◆ Work to do
Nothing beyond the line containing "def D(l, r, z=0): return" is to be printed; print exactly each line from the start of the records below through that line, leaving out pictures.

☆ ☆ ☆ ☆ ☆

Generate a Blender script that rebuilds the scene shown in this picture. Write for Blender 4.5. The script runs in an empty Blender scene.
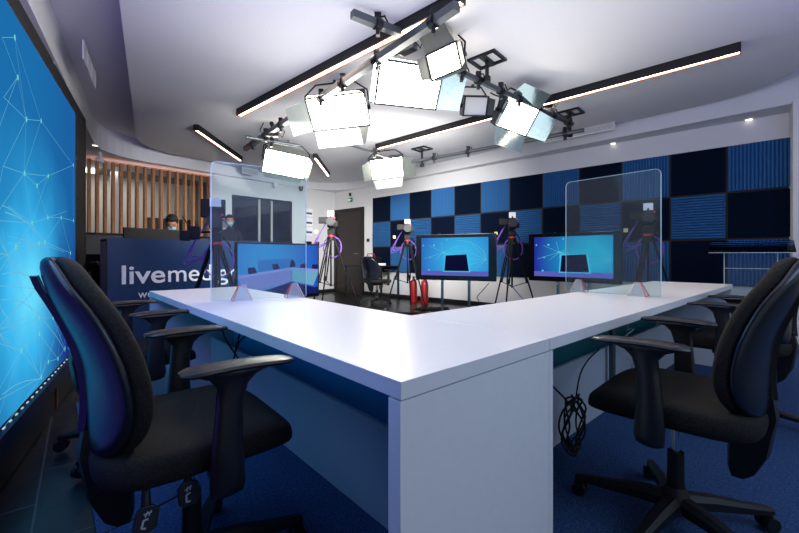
import bpy, bmesh, math, random
from mathutils import Vector, Matrix, Euler
random.seed(7)
C = bpy.context.scene.collection
PI = math.pi
F_, CX, HY, H = 386.0, 400.0, 256.0, 0.97     # focal length in px, principal column, horizon row, eye height
def at(px, py, Y): return Vector(((px-CX)/F_*Y, Y, H+(HY-py)/F_*Y))
def atz(px, py, z):
    Y = (z-H)*F_/(HY-py); return Vector(((px-CX)/F_*Y, Y, z))
AU = math.radians(137.55)
U = Vector((math.cos(AU), math.sin(AU), 0)); V = Vector((math.sin(AU), -math.cos(AU), 0))   # room axes
def W(u, v, z=0): return U*u + V*v + Vector((0, 0, z))
WD = Vector((-.525, .851, 0)).normalized(); ND = Vector((WD.y, -WD.x, 0))                     # screen wall direction, normal
def S(n, t, z=0): return ND*n + WD*t + Vector((0, 0, z))
AL = math.radians(132.0)
L = Vector((math.cos(AL), math.sin(AL), 0)); R = Vector((L.y, -L.x, 0)); C0 = Vector((.002, .735, 0))   # desk axes
def D(l, r, z=0): return C0 + L*l + R*r + Vector((0, 0, z))

# ---------- materials
def lin(h):
    h = h.lstrip('#'); c = [int(h[i:i+2], 16)/255 for i in (0, 2, 4)]
    return tuple(x/12.92 if x <= .04045 else ((x+.055)/1.055)**2.4 for x in c) + (1,)
MATS = {}
def mat(name, col, rough=.5, metal=0, spec=.5, noise=None, bump=None, emit=0, ecol=None, coat=0):
    if name in MATS: return MATS[name]
    m = bpy.data.materials.new(name); m.use_nodes = True; nt = m.node_tree; b = nt.nodes['Principled BSDF']
    b.inputs['Base Color'].default_value = lin(col); b.inputs['Roughness'].default_value = rough
    b.inputs['Metallic'].default_value = metal; b.inputs['Specular IOR Level'].default_value = spec
    b.inputs['Coat Weight'].default_value = coat
    if emit:
        b.inputs['Emission Color'].default_value = lin(ecol or col); b.inputs['Emission Strength'].default_value = emit
    tc = nt.nodes.new('ShaderNodeTexCoord')
    n = nt.nodes.new('ShaderNodeTexNoise'); n.inputs['Scale'].default_value = (noise[0] if noise else 40); n.inputs['Detail'].default_value = 4
    nt.links.new(tc.outputs['Object'], n.inputs['Vector'])
    mx = nt.nodes.new('ShaderNodeMixRGB'); mx.blend_type = 'MULTIPLY'
    mx.inputs['Color1'].default_value = lin(col); mx.inputs['Fac'].default_value = noise[1] if noise else .06
    mr = nt.nodes.new('ShaderNodeMapRange'); mr.inputs[1].default_value = .38 if noise and noise[1] > .5 else 0; mr.inputs[2].default_value = .62 if noise and noise[1] > .5 else 1
    nt.links.new(n.outputs['Fac'], mr.inputs[0]); nt.links.new(mr.outputs[0], mx.inputs['Color2']); nt.links.new(mx.outputs['Color'], b.inputs['Base Color'])
    if bump:
        n2 = nt.nodes.new('ShaderNodeTexNoise'); n2.inputs['Scale'].default_value = bump[0]; n2.inputs['Detail'].default_value = 3
        nt.links.new(tc.outputs['Object'], n2.inputs['Vector'])
        bp = nt.nodes.new('ShaderNodeBump'); bp.inputs['Strength'].default_value = bump[1]; bp.inputs['Distance'].default_value = .004
        nt.links.new(n2.outputs['Fac'], bp.inputs['Height']); nt.links.new(bp.outputs['Normal'], b.inputs['Normal'])
    MATS[name] = m; return m
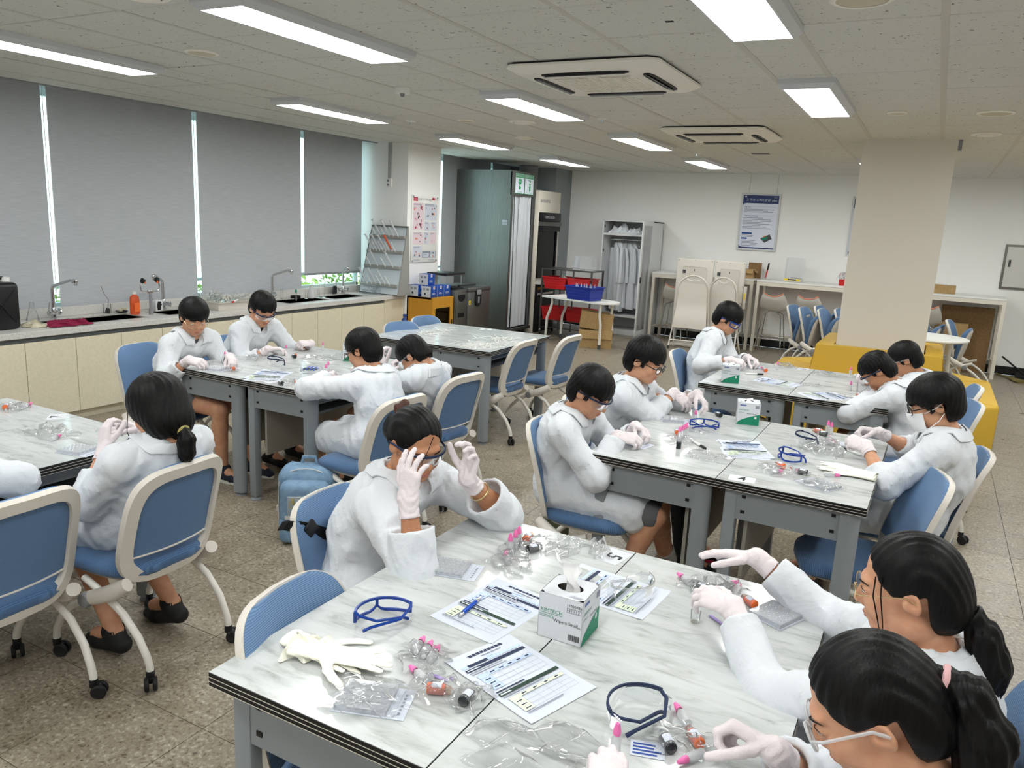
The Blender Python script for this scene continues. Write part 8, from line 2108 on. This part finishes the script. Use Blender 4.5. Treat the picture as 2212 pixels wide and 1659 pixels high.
# left middle table
table_goggles(-3.84, 3.78, 2.6, 'black framed goggles on the table before the boy in round glasses', 'dark'); table_goggles(-3.41, 3.70, 0.2, 'clear goggles beside the blue pens', 'clear')
vial(-3.36, 3.36, 1.3, 'black', 'black vial at the edge above the backpack'); vial(-3.31, 3.44, 0.9, 'orange', 'orange vial at the edge above the backpack'); vial(-3.90, 3.48, 1.2, 'orange', 'orange vial before the boy in round glasses'); vial(-3.96, 4.10, 1.0, 'orange', 'orange vial before the goggled boy'); vial(-3.93, 4.06, 1.2, 'black', 'black vial before the goggled boy')
for x, y, st, lb in ((-4.16, 3.65, True, 'upright dropper by the boy in round glasses'), (-4.10, 3.62, False, 'lying dropper by the boy in round glasses'), (-4.14, 3.69, False, 'second lying dropper by the boy in round glasses'), (-4.08, 4.14, True, 'upright dropper by the goggled boy'), (-3.99, 4.43, True, 'upright dropper near the back of the left middle table'), (-3.375, 3.775, True, 'upright dropper by the back turned boy'), (-3.43, 3.86, True, 'second upright dropper by the back turned boy'), (-3.84, 3.46, False, 'lying dropper beside the orange vial, left middle table')): dropper(x, y, lb, st, 0.8)
lathe_thing('sample_cup', 'small clear cup at the fingers of the boy in round glasses', 'cup', (-4.10, 3.45, TZ), [('glass', [(0.001, 0.002), (0.014, 0.002), (0.017, 0.035)], 'clear_glass')])
plate_kit(-3.98, 3.43, 0.1, 'well plate at the corner by the boy in round glasses')
for i in range(4):
    t = thing('pen', ['first blue pen of the row by the clear goggles', 'second blue pen of the row by the clear goggles', 'third blue pen of the row by the clear goggles', 'fourth blue pen of the row by the clear goggles'][i], 'pen', (-3.60+0.022*i, 3.84+0.01*i, TZ+0.0055), 1.9, 'blue pens lying in a row')
    MB().lathe([(0.001, -0.065), (0.005, -0.062), (0.005, 0.045), (0.001, 0.062)], (0, 0, 0), 10, False, (1, 0, 0)).build('barrel', 'pen_blue', t); MB().lathe([(0.0055, -0.05), (0.0055, -0.02)], (0, 0, 0), 10, False, (1, 0, 0)).build('grip', 'near_black', t)
for x, y, sx, sy, sd, lb in ((-4.10, 3.86, 0.2, 0.14, 91, 'clear bag between the two window side boys'), (-3.78, 4.16, 0.24, 0.16, 92, 'clear bag at the middle of the left middle table'), (-3.90, 3.47, 0.14, 0.11, 93, 'clear bag round an orange vial, left middle table'), (-3.70, 4.35, 0.15, 0.13, 94, 'clear bag left of the half hidden wiper box'), (-3.33, 3.42, 0.16, 0.11, 95, 'clear bag of vials at the edge above the backpack')): film(x, y, sx, sy, 0.032, sd, lb, sd)
# left edge table
vial(-3.95, 2.10, 0.9, 'orange', 'orange vial at the far left of the photo'); vial(-3.25, 2.17, 1.2, 'orange', 'orange vial before the low ponytail girl'); vial(-3.21, 2.215, 1.2, 'black', 'black vial before the low ponytail girl'); dropper(-3.90, 2.15, 'pink dropper by the far left orange vial', False, 0.4); dropper(-3.27, 1.91, 'pink dropper in a bag on the left edge table', False, 0.4); dropper(-3.93, 2.03, 'upright dropper cut by the left edge'); dropper(-3.92, 1.96, 'second upright dropper at the left edge')
plate_kit(-3.05, 1.90, 0.2, 'well plate on a white card before the low ponytail girl'); film(-3.37, 1.98, 0.20, 0.16, 0.045, 96, 'large clear bag on the left edge table'); film(-3.93, 2.12, 0.16, 0.13, 0.03, 97, 'clear bag round the far left orange vial'); film(-3.22, 2.18, 0.14, 0.12, 0.03, 98, 'clear bag round the vials before the low ponytail girl')
# strips on the empty table
R4 = np.random.default_rng(8)
me_strip = MB().b2((-0.10, -0.0028, 0), (0.10, 0.0028, 0.0014)).mesh('strip', 'white_plastic', 0)
for i in range(120):
    if i < 85: x, y = R4.normal(-3.24, 0.11), R4.uniform(5.36, 6.05)
    else: x, y = R4.normal(-3.92, 0.06), R4.uniform(5.6, 6.15)
    x = min(max(x, -4.08), -3.12)
    o = link('plastic_strip', me_strip, None, (x, y, TZ+0.0006+0.0012*(i % 9)), R4.uniform(0, math.pi))
    tag(o, 'white strip in the scatter on the right half of the empty table' if i < 85 else 'white strip in the scatter on the left half of the empty table', 'strip', 'white strips scattered on the right half' if i < 85 else 'white strips scattered on the left half')

# ---------------------------------------------------------------- backpack, strap, pouch on the floor
t = thing('backpack', 'light blue school backpack standing on the floor by the table leg', 'backpack', (-2.95, 3.16, 0), 0.56)
v = Vol(np.array((-0.22, -0.18, -0.02)), np.array((0.22, 0.18, 0.5)), 0.007)
v.op(np.array((-0.22, -0.18, -0.02)), np.array((0.22, 0.18, 0.5)), lambda X, Y, Z: np.sqrt(np.maximum(np.abs(X)-0.095, 0)**2+np.maximum(np.abs(Y+0.02*0)-0.035, 0)**2+np.maximum(np.abs(Z-0.21)-0.14, 0)**2)-0.068, 0)
sdf_obj('main_body', v, 'pack_blue', t, (0, 0, 0), 1)
v = Vol(np.array((-0.2, -0.24, -0.02)), np.array((0.2, 0.0, 0.42)), 0.007)
v.op(np.array((-0.2, -0.24, -0.02)), np.array((0.2, 0.0, 0.42)), lambda X, Y, Z: np.sqrt(np.maximum(np.abs(X)-0.085, 0)**2+np.maximum(np.abs(Y+0.11)-0.012, 0)**2+np.maximum(np.abs(Z-0.235)-0.075, 0)**2)-0.052, 0)
sdf_obj('front_pocket', v, 'pack_blue', t, (0, 0, 0), 1)
v = Vol(np.array((-0.2, -0.26, -0.02)), np.array((0.2, 0.0, 0.25)), 0.007)
v.op(np.array((-0.2, -0.26, -0.02)), np.array((0.2, 0.0, 0.25)), lambda X, Y, Z: np.sqrt(np.maximum(np.abs(X)-0.095, 0)**2+np.maximum(np.abs(Y+0.12)-0.015, 0)**2+np.maximum(np.abs(Z-0.085)-0.035, 0)**2)-0.045, 0)
sdf_obj('lower_pocket', v, 'pack_blue', t, (0, 0, 0), 1)
def arch(w, z0, z1, y, r, m, name):
    pts_ = [(-w, y, z0)]+[(-w*math.cos(q), y-0.004*math.sin(q), z1-w*0.75+w*0.75*math.sin(q)) for q in np.linspace(0, math.pi, 13)]+[(w, y, z0)]
    MB().tube(pts_, r, 8).build(name, m, t)
arch(0.125, 0.20, 0.345, -0.145, 0.0035, 'pack_trim', 'zip'); arch(0.155, 0.12, 0.42, -0.075, 0.0035, 'pack_trim', 'zip')
MB().box((0, -0.176, 0.235), (0.17, 0.006, 0.11), None, 0.002).build('mesh_panel', 'pack_grey', t)
MB().box((0.0, -0.170, 0.165), (0.20, 0.012, 0.024), None, 0.003).build('grey_band', 'pack_trim', t)
b = MB(); sh = Sheet(b, (-0.085, -0.1795, 0.18), (1, 0, 0), (0, 0, 1), 0.0006)
for q in ((0.01, 0.045, 0.014, 0.085), (0.036, 0.045, 0.04, 0.085), (0.01, 0.081, 0.04, 0.085), (0.01, 0.045, 0.04, 0.049)): sh.rect(*q, 0)
sh.text('NATIONAL', 0.017, 0.105, 0.074, 1).text('GEOGRAPHIC', 0.017, 0.113, 0.055, 1, 'CENTER', 0, 0.92); b.build('logo_print', ['pack_gold', 'pack_trim'], t, smooth=0)
MB().box((0.0, -0.165, 0.318), (0.06, 0.008, 0.014), None, 0.002).build('badge', 'pack_trim', t)
MB().tube([(-0.075, -0.178, 0.285), (0.03, -0.178, 0.29)], 0.0025, 6).build('pocket_zip', 'pack_trim', t); MB().box((-0.055, -0.183, 0.265), (0.012, 0.004, 0.035), None, 0.001).build('zip_pull', 'pack_gold', t)
MB().tube([(0.055+0.011*math.cos(q), -0.184, 0.28+0.010*math.sin(q)) for q in np.linspace(0, 2*math.pi, 14, endpoint=False)], 0.003, 6, closed=True).build('d_ring', 'chrome', t)
MB().tube([(-0.04, 0.01, 0.425), (-0.035, 0.01, 0.46), (0.035, 0.01, 0.46), (0.04, 0.01, 0.425)], 0.010, 8, flat=0.5, up=(0, 1, 0)).build('top_handle', 'pack_blue', t)
for s in (-1, 1): MB().tube([(s*0.09, 0.05, 0.41), (s*0.12, 0.13, 0.36), (s*0.13, 0.135, 0.2), (s*0.12, 0.09, 0.05)], 0.022, 8, flat=0.35, up=(0, 1, 0.2)).build('shoulder_strap', 'pack_blue', t)
MB().box((-0.165, -0.04, 0.17), (0.02, 0.03, 0.035), None, 0.006).build('side_buckle', 'pack_trim', t)
MB().tube([(-0.055, -0.183, 0.12), (-0.05, -0.183, 0.095), (0.05, -0.183, 0.09)], 0.003, 6).build('lower_zip', 'pack_trim', t)
# bag strap over the chair back
t = thing('bag_strap', 'black webbing strap with buckle slung over a blue chair back', 'strap', (0, 0, 0))
b = MB(); A = []
for p_, w_ in (((-1.800, 1.80, 0.79), 0.02), ((-1.782, 1.772, 0.80), 0.02), ((-1.755, 1.768, 0.81), 0.02), ((-1.728, 1.80, 0.80), 0.02), ((-1.722, 1.87, 0.765), 0.02), ((-1.715, 1.95, 0.72), 0.02), ((-1.712, 2.05, 0.65), 0.02)):
    p_ = np.array(p_); n_ = np.array((1, 0, 0.15)) if p_[0] > -1.76 else np.array((0, -1, 0.2)); u = unit(np.array((0, 0.55, 0.8))) if p_[0] > -1.74 else unit((0.5, 0.2, 0.9))
    A.append([p_+u*w_, p_-u*w_, p_-u*w_+n_*0.003, p_+u*w_+n_*0.003])
b.rings(A).build('webbing', 'near_black', t, smooth=40)
MB().box((-1.716, 1.845, 0.782), (0.012, 0.05, 0.05), np.array(Matrix.Rotation(0.6, 3, 'X')), 0.004).build('buckle', 'black_plastic', t)
# olive pouch hanging beside the profile boy's chair
t = thing('tote_bag', 'small olive bag with violet lining beside the side on chair', 'bag', (-1.70, 3.80, 0.0), 0.4)
MB().rings([[(0.085*s_*math.copysign(abs(math.cos(q))**0.6, math.cos(q)), 0.05*s_*math.copysign(abs(math.sin(q))**0.6, math.sin(q)), z) for q in np.linspace(0, 2*math.pi, 20, endpoint=False)] for s_, z in ((0.9, 0.0), (1.0, 0.03), (1.02, 0.17), (0.98, 0.17), (0.96, 0.03))], cap=False).build('bag', 'olive_fabric', t)
MB().sphere((0.01, 0.0, 0.10), (0.06, 0.035, 0.04), 12, 8).build('lining', 'pale_violet', t)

☆ ☆ ☆ ☆ ☆

◆ Exercise answer
Generate a Blender script that rebuilds the scene shown in this picture. Write for Blender 4.5. The script runs in an empty Blender scene.
import bpy, bmesh, math, random
from mathutils import Vector, Matrix, Euler
random.seed(7)
C = bpy.context.scene.collection
PI = math.pi
F_, CX, HY, H = 386.0, 400.0, 256.0, 0.97     # focal length in px, principal column, horizon row, eye height
def at(px, py, Y): return Vector(((px-CX)/F_*Y, Y, H+(HY-py)/F_*Y))
def atz(px, py, z):
    Y = (z-H)*F_/(HY-py); return Vector(((px-CX)/F_*Y, Y, z))
AU = math.radians(137.55)
U = Vector((math.cos(AU), math.sin(AU), 0)); V = Vector((math.sin(AU), -math.cos(AU), 0))   # room axes
def W(u, v, z=0): return U*u + V*v + Vector((0, 0, z))
WD = Vector((-.525, .851, 0)).normalized(); ND = Vector((WD.y, -WD.x, 0))                     # screen wall direction, normal
def S(n, t, z=0): return ND*n + WD*t + Vector((0, 0, z))
AL = math.radians(132.0)
L = Vector((math.cos(AL), math.sin(AL), 0)); R = Vector((L.y, -L.x, 0)); C0 = Vector((.002, .735, 0))   # desk axes
def D(l, r, z=0): return C0 + L*l + R*r + Vector((0, 0, z))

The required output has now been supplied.